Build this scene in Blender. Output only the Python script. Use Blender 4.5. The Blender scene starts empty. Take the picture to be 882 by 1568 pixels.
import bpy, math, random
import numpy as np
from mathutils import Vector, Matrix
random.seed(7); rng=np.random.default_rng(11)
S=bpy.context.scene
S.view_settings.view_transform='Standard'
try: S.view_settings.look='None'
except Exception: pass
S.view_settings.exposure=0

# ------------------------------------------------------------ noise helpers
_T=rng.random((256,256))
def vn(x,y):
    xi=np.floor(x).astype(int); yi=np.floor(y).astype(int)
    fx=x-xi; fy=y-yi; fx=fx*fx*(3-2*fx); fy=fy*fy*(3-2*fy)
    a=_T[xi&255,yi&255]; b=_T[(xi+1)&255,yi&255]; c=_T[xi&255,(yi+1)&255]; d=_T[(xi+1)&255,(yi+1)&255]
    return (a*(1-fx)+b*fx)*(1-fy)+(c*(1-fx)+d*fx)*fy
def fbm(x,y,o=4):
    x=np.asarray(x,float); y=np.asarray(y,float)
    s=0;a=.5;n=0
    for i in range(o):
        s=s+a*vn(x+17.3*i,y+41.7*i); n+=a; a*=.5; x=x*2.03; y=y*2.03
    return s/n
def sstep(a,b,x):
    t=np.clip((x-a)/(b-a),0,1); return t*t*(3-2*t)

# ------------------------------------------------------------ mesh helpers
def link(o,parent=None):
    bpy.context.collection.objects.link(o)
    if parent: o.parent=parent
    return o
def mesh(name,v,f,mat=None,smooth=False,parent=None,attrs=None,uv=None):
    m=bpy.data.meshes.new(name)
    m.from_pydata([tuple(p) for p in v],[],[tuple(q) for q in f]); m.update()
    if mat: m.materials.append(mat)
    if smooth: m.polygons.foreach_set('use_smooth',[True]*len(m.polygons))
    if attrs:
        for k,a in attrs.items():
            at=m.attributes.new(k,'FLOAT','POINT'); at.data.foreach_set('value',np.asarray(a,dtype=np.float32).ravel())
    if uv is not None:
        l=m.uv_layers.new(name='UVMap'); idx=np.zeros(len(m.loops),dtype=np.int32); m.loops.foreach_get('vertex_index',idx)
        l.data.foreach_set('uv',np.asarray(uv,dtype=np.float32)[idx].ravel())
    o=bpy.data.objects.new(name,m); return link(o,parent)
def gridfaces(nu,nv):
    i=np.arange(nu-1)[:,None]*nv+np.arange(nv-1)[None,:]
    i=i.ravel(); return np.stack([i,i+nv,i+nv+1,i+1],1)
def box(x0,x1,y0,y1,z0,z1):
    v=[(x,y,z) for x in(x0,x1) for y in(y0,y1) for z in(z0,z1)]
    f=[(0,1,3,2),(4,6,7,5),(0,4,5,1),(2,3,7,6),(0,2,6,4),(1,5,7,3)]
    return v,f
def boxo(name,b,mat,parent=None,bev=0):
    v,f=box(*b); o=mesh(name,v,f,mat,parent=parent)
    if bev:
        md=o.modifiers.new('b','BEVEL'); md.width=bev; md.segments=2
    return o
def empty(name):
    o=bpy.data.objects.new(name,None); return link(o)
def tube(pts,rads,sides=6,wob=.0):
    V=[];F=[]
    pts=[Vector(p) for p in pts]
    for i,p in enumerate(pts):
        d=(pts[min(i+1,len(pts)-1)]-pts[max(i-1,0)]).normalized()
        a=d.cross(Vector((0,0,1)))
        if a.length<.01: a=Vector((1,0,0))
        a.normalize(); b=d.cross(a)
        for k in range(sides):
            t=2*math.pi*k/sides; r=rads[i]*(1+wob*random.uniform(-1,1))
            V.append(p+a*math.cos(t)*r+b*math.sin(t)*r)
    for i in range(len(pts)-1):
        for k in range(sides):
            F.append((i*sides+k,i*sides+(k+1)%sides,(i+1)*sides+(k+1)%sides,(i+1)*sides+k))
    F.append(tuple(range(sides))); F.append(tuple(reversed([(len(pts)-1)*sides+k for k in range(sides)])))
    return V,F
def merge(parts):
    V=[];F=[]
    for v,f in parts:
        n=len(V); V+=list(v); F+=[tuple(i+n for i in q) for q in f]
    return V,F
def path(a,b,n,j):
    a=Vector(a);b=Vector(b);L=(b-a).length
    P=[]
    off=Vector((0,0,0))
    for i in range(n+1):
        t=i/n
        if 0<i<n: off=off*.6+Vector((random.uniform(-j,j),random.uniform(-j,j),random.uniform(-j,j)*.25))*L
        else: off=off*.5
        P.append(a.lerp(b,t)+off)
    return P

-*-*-

To be done: Repeat the material word for word from its opening line up to and including the line containing "t=np.clip((x-a)/(b-a),0,1); return t*t*(3-2*t)".

Response:
Build this scene in Blender. Output only the Python script. Use Blender 4.5. The Blender scene starts empty. Take the picture to be 882 by 1568 pixels.
import bpy, math, random
import numpy as np
from mathutils import Vector, Matrix
random.seed(7); rng=np.random.default_rng(11)
S=bpy.context.scene
S.view_settings.view_transform='Standard'
try: S.view_settings.look='None'
except Exception: pass
S.view_settings.exposure=0

# ------------------------------------------------------------ noise helpers
_T=rng.random((256,256))
def vn(x,y):
    xi=np.floor(x).astype(int); yi=np.floor(y).astype(int)
    fx=x-xi; fy=y-yi; fx=fx*fx*(3-2*fx); fy=fy*fy*(3-2*fy)
    a=_T[xi&255,yi&255]; b=_T[(xi+1)&255,yi&255]; c=_T[xi&255,(yi+1)&255]; d=_T[(xi+1)&255,(yi+1)&255]
    return (a*(1-fx)+b*fx)*(1-fy)+(c*(1-fx)+d*fx)*fy
def fbm(x,y,o=4):
    x=np.asarray(x,float); y=np.asarray(y,float)
    s=0;a=.5;n=0
    for i in range(o):
        s=s+a*vn(x+17.3*i,y+41.7*i); n+=a; a*=.5; x=x*2.03; y=y*2.03
    return s/n
def sstep(a,b,x):
    t=np.clip((x-a)/(b-a),0,1); return t*t*(3-2*t)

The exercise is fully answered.